Wednesday 4 March 2015

Football gives children the run around

Children have boundless energy and, as parents, we are constantly finding new ways to wear them out
Oh my gosh, this is so my life right now. Aaron took me (yep!) to the park after school Wednesday Thursday and Friday last week. As the blue skies are continuing so too are the after school park sessions this week. In fact last night we got home at 18:15 after school pickup at 15:15..... my fingers were numb with the cold by then. We did playground, farm, BMX track, playground again and finally home! In just last night's session at the park I took 58 photos...! I love the one above of him trying to look like the scarescrow at the farm.

In the above pic you see how far away the fireman pole is. But I taught him last night how to stand (instead of sit) so as to take a leap of faith and reach it. Instant progress. He's been able to do it for years, but this one was particularly far to reach.

We gave up Friday after-school football for Winter, but I am realising that my energetic 4 year old needs it back in his life. We only stopped as we used to cycle there and back after already cycling home. It got too cold and too dark, but I feel we need it back in our lives!

This was us back in September:
Once they’ve outgrown a toddle around the playground, it’s time to start thinking about organised activities that will leave them ready for bed.

To think, once upon a time, we'd only have to go swimming for 40 minutes for him to need an afternoon nap. Those days are long gone. He literally has a limitless supply of energy.
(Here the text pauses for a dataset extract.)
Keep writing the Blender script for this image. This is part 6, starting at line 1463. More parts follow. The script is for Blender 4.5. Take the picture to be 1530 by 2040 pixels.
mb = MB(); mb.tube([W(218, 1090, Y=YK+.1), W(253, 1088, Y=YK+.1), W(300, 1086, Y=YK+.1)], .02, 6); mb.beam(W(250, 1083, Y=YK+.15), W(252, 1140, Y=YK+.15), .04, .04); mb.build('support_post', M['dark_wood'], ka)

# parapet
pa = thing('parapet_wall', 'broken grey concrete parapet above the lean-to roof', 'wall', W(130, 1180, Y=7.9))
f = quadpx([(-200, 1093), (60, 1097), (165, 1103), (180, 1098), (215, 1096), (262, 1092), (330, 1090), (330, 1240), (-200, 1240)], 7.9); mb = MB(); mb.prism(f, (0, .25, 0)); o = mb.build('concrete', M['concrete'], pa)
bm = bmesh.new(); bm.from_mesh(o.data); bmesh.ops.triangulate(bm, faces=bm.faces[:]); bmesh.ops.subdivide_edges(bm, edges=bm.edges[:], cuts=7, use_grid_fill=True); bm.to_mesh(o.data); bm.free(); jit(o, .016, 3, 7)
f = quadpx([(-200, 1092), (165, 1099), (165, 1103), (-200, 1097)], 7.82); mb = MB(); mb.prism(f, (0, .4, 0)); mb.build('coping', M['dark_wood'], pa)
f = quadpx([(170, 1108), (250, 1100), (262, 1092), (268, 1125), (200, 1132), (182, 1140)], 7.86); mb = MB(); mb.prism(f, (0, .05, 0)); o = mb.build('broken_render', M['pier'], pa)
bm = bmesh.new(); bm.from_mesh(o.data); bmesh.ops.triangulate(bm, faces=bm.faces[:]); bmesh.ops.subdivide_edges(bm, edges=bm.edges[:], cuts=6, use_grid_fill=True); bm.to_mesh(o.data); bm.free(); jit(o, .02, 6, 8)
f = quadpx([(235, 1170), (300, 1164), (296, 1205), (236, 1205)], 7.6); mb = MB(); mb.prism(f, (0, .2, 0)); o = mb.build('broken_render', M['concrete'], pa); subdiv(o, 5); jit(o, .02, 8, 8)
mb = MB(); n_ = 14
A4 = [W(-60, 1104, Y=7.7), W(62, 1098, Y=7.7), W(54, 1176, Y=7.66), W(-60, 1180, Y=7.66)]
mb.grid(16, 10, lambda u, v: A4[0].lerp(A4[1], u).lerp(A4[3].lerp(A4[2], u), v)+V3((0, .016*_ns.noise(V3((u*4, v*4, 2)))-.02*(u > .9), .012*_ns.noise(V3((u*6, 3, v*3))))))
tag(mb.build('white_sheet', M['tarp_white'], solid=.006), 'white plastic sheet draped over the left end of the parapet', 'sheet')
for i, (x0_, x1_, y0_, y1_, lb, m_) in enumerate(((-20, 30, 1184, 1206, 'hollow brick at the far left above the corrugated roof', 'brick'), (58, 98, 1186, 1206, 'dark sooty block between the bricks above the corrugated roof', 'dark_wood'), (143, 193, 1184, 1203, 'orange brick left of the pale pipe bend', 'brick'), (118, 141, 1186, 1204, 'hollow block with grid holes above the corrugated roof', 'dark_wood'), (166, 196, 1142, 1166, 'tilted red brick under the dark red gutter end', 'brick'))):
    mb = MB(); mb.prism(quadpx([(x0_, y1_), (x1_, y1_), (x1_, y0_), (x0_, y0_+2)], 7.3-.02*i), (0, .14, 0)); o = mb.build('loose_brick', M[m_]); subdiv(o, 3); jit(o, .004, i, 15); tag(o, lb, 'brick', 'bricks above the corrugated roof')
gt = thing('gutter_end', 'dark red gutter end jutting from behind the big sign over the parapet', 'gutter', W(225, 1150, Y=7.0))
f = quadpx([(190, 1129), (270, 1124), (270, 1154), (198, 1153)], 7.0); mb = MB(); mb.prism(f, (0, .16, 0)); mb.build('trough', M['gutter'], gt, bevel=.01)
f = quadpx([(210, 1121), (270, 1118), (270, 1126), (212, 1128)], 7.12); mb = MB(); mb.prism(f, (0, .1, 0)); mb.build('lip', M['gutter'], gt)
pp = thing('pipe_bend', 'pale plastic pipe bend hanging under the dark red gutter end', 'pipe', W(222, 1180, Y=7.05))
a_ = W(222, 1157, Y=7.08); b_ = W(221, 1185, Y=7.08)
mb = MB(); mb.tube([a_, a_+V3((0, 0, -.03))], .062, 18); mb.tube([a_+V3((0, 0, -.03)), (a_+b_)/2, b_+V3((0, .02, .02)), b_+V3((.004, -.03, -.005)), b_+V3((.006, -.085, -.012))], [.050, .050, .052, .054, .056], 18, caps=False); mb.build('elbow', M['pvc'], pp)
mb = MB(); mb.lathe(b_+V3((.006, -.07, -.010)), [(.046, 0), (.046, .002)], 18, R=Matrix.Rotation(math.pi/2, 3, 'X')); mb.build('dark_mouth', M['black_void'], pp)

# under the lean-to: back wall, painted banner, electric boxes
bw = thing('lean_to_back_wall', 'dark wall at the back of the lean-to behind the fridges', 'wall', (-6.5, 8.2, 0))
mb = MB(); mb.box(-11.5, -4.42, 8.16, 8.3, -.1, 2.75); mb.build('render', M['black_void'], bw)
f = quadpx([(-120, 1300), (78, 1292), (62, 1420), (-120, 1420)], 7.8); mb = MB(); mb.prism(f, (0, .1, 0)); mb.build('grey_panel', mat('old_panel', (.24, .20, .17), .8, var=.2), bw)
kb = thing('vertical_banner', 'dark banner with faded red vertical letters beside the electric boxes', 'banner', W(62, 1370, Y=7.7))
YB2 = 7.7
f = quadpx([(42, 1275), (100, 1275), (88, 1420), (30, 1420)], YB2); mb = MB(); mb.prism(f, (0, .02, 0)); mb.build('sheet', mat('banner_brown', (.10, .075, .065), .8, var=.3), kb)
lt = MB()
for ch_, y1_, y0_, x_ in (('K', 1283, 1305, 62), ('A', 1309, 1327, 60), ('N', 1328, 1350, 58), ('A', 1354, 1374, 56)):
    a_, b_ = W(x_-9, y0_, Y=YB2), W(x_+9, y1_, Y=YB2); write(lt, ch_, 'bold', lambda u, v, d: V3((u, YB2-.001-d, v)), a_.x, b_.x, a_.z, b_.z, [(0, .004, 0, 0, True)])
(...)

Football is the natural choice. It’s not the most popular sport in the world for nothing! It’s exciting, challenging and skillful and there’s a level of play for every age group and ability.
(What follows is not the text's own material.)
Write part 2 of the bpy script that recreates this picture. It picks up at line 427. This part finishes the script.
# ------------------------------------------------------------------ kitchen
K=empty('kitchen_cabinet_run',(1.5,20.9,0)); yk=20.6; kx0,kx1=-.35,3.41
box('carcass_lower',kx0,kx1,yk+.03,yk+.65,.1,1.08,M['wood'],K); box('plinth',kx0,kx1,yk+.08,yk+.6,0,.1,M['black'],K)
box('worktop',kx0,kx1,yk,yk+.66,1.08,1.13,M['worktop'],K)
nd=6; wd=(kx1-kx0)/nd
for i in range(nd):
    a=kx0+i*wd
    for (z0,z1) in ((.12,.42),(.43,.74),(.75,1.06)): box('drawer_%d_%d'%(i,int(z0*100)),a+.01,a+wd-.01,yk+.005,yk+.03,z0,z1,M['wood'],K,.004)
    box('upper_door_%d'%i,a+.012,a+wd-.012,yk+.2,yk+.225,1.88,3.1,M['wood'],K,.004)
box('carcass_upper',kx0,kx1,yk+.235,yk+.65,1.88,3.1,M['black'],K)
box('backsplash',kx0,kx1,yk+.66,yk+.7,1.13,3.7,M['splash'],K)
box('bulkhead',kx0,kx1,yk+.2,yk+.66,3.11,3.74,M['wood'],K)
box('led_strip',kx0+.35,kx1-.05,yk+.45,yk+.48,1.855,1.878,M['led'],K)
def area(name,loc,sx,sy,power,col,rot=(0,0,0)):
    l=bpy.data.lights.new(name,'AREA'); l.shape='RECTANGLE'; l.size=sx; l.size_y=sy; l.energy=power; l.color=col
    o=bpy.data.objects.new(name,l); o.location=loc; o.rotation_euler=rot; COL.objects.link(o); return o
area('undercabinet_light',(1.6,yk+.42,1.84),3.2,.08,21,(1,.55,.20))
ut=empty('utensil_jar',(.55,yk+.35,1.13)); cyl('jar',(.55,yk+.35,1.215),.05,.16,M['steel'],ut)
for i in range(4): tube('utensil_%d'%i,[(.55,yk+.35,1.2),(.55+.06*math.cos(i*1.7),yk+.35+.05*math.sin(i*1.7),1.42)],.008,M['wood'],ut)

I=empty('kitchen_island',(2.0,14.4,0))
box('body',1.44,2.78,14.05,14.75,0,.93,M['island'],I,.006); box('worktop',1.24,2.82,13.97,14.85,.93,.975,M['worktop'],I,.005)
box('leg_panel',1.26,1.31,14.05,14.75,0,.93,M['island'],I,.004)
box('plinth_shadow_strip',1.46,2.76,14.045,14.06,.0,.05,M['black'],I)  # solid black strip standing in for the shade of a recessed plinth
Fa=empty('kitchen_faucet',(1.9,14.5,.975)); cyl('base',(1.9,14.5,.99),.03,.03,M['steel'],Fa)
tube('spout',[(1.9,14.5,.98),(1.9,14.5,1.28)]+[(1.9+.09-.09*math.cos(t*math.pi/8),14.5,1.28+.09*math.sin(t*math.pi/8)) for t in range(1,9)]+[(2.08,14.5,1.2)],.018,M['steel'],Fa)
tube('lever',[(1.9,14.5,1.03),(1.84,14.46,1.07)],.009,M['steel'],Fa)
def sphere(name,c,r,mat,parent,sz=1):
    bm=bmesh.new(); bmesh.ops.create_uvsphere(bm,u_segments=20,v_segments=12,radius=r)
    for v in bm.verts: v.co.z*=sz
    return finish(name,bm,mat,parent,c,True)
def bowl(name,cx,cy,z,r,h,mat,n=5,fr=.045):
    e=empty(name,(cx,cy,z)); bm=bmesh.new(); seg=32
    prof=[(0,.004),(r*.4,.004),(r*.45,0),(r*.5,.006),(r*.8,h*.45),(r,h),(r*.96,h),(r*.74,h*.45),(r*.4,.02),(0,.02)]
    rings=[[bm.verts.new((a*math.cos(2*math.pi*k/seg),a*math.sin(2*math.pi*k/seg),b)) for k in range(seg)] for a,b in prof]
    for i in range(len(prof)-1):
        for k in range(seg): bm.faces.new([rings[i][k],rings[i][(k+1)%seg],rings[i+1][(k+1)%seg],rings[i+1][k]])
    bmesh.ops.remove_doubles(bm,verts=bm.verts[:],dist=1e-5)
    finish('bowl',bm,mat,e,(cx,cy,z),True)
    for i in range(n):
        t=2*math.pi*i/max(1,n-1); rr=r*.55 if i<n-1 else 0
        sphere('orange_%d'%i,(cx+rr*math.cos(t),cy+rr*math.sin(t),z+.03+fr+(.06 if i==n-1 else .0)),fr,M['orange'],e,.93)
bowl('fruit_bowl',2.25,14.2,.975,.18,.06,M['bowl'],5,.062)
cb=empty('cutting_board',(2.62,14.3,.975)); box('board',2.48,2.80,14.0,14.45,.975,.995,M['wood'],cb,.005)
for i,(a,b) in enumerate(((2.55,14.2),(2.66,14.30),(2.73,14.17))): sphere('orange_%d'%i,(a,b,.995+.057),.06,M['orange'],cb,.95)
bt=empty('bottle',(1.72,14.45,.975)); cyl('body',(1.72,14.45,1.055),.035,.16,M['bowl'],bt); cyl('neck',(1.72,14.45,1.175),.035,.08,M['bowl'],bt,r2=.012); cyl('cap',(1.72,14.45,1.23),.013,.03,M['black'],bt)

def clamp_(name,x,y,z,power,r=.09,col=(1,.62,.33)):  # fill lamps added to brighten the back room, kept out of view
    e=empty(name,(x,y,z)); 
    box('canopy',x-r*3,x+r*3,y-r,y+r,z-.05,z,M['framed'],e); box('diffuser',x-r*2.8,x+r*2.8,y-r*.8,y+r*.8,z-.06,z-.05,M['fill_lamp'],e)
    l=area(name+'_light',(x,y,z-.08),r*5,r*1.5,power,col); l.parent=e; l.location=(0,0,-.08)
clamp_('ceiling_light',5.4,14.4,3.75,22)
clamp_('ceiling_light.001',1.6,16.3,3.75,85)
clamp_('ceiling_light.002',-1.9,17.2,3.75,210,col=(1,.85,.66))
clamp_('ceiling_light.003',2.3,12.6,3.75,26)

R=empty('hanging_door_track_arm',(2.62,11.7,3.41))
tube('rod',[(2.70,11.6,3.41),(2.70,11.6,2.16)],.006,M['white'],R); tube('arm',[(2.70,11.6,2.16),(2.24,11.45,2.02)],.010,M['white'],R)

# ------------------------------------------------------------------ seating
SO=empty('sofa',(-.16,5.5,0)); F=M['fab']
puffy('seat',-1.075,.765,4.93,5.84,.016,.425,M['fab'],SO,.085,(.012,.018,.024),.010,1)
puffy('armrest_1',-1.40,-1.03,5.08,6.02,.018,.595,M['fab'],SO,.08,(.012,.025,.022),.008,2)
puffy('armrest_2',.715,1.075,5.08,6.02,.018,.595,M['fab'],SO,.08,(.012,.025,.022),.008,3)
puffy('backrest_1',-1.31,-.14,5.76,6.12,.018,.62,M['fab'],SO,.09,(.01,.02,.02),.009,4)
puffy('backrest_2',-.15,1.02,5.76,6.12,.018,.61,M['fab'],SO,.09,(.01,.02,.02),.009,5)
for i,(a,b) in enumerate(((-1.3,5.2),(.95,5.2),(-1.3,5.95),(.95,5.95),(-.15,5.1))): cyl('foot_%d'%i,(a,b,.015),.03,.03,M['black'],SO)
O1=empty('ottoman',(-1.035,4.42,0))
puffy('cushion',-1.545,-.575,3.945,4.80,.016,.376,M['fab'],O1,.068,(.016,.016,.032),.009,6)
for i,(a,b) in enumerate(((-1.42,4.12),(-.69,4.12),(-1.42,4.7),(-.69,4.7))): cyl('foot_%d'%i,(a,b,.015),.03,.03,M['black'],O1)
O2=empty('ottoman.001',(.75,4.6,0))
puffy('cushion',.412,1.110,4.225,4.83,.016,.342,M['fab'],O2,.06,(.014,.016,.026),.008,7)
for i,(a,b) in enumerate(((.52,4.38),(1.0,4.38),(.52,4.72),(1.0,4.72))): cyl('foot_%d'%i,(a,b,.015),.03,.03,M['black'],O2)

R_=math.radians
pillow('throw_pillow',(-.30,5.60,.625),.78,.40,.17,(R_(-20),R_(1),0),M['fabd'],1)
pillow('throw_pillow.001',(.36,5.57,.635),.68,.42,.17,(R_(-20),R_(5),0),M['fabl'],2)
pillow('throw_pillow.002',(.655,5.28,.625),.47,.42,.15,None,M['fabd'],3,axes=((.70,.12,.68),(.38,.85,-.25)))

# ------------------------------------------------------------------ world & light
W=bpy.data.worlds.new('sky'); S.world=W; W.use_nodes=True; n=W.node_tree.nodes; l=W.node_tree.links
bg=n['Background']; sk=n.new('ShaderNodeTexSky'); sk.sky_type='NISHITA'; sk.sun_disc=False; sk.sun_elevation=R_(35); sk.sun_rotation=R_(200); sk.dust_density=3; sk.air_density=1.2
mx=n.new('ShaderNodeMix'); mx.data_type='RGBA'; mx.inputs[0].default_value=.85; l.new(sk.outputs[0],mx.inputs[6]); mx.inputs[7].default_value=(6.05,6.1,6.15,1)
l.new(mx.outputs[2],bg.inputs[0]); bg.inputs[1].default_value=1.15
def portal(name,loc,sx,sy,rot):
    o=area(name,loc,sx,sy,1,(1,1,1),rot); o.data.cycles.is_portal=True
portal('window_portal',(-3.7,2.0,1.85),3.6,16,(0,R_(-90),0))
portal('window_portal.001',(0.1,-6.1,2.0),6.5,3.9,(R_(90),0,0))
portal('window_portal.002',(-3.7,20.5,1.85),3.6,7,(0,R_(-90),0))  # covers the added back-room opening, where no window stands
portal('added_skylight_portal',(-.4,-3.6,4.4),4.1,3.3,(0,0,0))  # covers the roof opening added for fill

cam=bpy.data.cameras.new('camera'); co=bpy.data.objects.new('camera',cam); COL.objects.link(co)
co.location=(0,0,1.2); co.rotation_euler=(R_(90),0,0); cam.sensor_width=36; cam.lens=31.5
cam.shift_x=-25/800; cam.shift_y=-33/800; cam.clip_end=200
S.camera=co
Hundreds of millions of people all over the world are devoted to a sport that has long been known as 'The Beautiful Game'. Some turn out every week in all weathers to support their club while others prefer to watch the action on telly, assessing the odds to predict the first goal scorer or the winning team in each match.

But there’s nothing like taking part. Every week around 5 million people lace up their boots to play at schools or colleges, community centres and playgrounds.

Most die hard footie fans caught the bug as children and with so many local clubs and schemes attracting young people to the sport, there’s no danger that its popularity will wane anytime soon.

Children as young as three can take part in toddler and pre-school football sessions. These are usually run by your local club and give wee ones the chance to develop strength and co-ordination in their little legs.

Kids who are just starting school can join after-school skill sessions, where the focus is on fun rather than technical ability. But if they are beginning to show an aptitude or interest in playing properly, consider joining a Saturday session where activities are more structured.
The Friday sessions we went to last year were all about fun. It's the only after school activity Aaron's done so far and we signed up as soon as he started school. Twenty pounds for 4 classes of an hour each.

It took 2-3 sessions before Aaron understood that one team plays the other, and that a team shares/passes the ball to each other. I took for granted he'd know this, but no. The first session began with them doing a lot of ball skills with a ball each, so it was a big shock to the system to then put on a bib and go into teams, but he got it. I think 2015 maybe is the year where we can pursue this with more proper football. Maybe I'll even get him football shorts and shoes as he just has the green top currently.
Older children might get picked for the school team or start to progress through their local club's training system. If your budding soccer star is good enough, they could even be offered a place at a centre of excellence or football academy.

Football is a brilliant training ground for team play, discipline and confidence-building. Oh my gosh, discipline!!! Their Coach is SO good at getting them to do as he says. I was in awe the first time I went to Football. But he drives all the way from Birmingham to take our class, because he said there, the kids don't listen, I guess because they're used to the accent etc... but for our lot. Boom! He shouts an instruction and they're off like lightning. Considering the terrible threes, the threenager years, were SO recent, seeing this "stand to attention" and do as coach says, behaviour, really tickled me. So I actually used to enjoy sitting on the sides watching. We really MUST start going again!

All of this good stuff about football of course applies to girls too. In fact my Niece is in her school team.

And the rise of the England Women’s Football Team is offering up some great female role models for girls keen on the sport.